## Requirements
Select all lines in the records that include "were".

## Record excerpts
* * *
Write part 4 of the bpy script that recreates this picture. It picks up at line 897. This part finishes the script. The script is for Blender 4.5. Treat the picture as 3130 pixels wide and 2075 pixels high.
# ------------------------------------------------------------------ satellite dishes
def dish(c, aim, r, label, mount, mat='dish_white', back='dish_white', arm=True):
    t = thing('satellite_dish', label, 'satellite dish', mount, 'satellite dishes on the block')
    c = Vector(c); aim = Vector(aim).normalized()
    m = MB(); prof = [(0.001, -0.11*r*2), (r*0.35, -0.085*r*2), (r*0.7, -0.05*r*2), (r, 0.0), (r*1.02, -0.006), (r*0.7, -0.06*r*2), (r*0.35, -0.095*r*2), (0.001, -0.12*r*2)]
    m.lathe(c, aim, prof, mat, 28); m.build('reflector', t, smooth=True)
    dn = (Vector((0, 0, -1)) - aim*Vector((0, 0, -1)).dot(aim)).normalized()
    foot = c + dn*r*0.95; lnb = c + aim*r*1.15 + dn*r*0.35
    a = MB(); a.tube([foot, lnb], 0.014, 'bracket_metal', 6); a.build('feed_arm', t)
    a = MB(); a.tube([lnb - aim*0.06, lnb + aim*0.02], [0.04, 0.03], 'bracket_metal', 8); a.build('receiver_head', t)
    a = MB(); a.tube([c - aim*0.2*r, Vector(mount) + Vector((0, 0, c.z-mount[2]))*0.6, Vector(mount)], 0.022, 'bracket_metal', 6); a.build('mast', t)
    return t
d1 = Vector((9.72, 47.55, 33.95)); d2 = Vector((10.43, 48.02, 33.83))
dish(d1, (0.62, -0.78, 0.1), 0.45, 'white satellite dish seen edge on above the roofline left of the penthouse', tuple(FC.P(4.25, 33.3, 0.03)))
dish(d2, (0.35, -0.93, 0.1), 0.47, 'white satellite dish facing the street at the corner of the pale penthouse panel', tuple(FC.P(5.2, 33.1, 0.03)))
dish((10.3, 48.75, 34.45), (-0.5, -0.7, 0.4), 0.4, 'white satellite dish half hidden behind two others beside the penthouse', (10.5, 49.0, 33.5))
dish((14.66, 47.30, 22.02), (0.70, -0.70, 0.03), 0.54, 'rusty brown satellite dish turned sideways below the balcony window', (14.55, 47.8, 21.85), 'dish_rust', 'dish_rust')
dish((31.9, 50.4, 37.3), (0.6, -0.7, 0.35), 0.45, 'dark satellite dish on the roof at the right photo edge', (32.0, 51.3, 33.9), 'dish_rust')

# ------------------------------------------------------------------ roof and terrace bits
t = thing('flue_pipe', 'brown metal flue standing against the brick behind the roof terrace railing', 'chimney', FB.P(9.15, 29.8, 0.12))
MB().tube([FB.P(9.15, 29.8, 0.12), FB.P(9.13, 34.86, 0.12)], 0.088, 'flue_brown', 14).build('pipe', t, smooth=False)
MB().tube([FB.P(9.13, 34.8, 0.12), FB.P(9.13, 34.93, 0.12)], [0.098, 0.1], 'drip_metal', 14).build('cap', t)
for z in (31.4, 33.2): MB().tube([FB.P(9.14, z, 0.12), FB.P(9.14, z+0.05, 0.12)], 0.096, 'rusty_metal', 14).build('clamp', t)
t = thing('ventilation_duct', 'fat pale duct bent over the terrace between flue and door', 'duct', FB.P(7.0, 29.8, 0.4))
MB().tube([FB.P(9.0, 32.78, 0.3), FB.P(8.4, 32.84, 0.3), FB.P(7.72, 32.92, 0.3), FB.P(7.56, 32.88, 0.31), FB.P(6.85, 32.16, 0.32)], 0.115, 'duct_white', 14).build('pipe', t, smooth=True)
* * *
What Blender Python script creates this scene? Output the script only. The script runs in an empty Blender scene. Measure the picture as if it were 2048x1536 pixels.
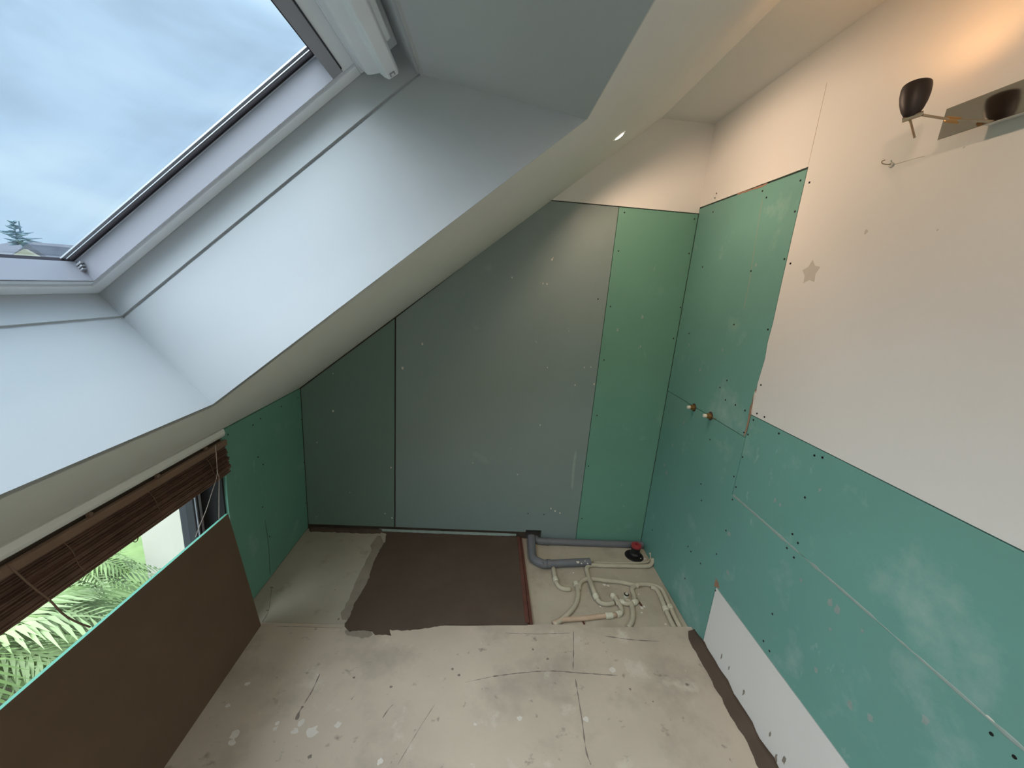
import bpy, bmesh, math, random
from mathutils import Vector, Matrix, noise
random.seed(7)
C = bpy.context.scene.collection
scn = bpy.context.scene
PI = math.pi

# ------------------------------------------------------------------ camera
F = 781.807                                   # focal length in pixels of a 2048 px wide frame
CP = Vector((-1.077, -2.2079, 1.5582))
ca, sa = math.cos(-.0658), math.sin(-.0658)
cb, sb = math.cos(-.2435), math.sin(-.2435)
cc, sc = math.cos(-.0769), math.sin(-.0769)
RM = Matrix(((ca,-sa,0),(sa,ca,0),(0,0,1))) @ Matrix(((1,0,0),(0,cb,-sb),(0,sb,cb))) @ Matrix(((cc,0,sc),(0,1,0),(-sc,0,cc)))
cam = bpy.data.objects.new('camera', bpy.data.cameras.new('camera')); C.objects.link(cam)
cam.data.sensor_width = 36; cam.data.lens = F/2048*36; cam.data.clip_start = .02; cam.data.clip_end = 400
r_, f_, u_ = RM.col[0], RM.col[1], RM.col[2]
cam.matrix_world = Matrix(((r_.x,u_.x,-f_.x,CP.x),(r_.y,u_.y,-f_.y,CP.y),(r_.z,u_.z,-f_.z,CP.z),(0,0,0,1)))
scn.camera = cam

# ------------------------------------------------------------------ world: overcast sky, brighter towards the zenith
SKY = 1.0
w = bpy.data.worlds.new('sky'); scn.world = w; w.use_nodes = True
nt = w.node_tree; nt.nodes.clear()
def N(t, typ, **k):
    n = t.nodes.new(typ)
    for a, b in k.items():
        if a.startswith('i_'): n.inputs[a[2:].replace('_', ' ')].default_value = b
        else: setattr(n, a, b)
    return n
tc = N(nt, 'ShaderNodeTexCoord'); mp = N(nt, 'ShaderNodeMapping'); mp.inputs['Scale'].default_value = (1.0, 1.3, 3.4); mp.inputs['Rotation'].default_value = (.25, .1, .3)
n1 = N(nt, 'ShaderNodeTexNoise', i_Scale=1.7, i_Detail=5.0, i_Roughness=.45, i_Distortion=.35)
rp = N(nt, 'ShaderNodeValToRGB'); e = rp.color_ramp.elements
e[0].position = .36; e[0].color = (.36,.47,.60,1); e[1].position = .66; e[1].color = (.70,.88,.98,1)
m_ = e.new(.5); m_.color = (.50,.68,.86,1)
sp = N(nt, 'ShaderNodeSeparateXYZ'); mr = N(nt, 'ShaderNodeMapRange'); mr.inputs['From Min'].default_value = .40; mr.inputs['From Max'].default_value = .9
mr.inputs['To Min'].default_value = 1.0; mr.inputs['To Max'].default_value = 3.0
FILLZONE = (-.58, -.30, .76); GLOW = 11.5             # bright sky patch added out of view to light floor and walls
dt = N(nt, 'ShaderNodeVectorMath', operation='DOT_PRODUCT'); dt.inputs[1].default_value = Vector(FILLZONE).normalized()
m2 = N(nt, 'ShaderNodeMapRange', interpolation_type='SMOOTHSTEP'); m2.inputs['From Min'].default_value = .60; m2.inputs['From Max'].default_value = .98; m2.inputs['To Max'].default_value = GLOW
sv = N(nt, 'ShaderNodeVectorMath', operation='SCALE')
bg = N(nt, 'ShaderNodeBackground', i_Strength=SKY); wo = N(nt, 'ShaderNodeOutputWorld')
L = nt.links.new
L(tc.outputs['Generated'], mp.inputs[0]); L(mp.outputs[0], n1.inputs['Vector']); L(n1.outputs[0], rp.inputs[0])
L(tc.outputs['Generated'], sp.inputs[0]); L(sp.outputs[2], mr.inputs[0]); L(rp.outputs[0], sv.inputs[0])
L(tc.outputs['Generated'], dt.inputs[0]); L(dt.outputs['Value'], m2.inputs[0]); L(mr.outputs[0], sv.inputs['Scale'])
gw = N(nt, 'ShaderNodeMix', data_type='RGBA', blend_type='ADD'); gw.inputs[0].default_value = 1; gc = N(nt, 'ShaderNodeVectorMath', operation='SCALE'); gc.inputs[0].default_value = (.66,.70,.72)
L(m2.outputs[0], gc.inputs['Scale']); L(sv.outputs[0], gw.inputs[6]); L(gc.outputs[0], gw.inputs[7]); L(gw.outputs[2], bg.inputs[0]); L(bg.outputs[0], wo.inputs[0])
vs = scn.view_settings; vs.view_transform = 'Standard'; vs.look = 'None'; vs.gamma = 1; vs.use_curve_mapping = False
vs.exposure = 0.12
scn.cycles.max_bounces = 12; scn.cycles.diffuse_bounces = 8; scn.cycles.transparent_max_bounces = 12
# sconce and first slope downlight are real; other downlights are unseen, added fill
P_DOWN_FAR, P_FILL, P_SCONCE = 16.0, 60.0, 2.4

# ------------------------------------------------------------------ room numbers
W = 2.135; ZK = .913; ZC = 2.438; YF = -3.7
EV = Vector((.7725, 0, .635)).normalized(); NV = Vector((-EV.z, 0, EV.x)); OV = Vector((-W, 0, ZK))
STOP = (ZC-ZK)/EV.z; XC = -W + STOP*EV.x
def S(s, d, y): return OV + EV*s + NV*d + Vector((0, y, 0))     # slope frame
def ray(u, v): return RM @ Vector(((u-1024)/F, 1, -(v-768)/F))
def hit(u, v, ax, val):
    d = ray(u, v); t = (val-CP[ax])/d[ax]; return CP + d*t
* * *
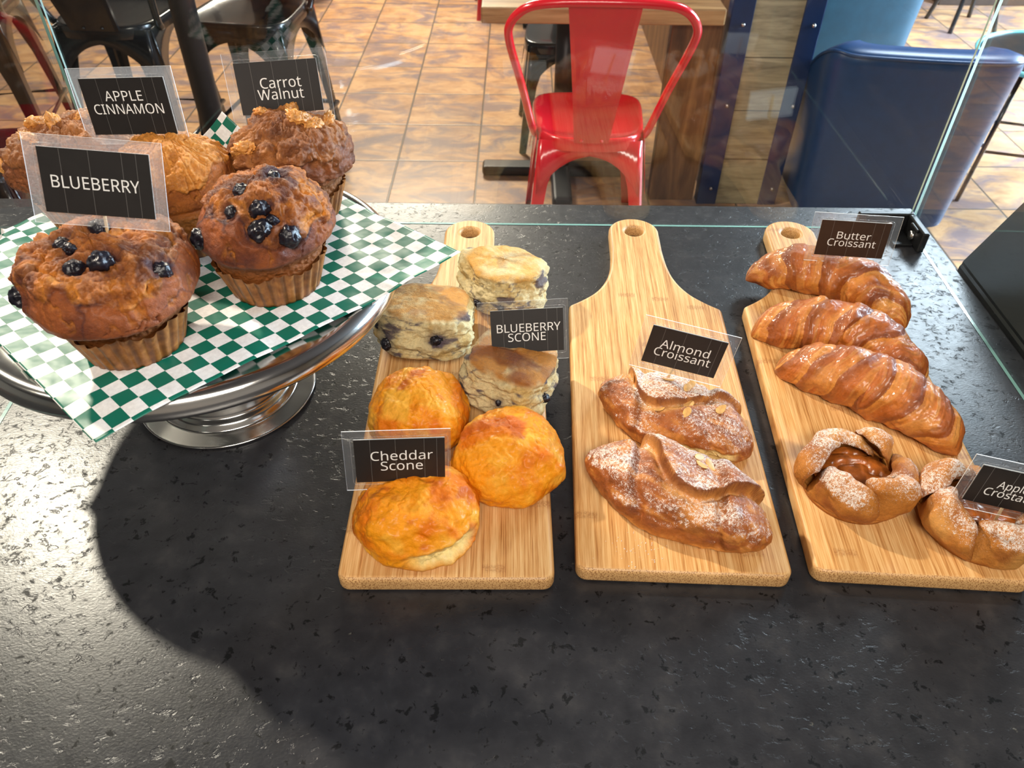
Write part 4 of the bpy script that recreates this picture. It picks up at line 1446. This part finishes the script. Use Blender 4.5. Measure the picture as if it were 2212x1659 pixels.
* * *
## Task solution
What Blender Python script creates this scene? Output the script only. The script runs in an empty Blender scene. Measure the picture as if it were 2048x1536 pixels.
Write part 4 of the bpy script that recreates this picture. It picks up at line 1446. This part finishes the script. Use Blender 4.5. Measure the picture as if it were 2212x1659 pixels.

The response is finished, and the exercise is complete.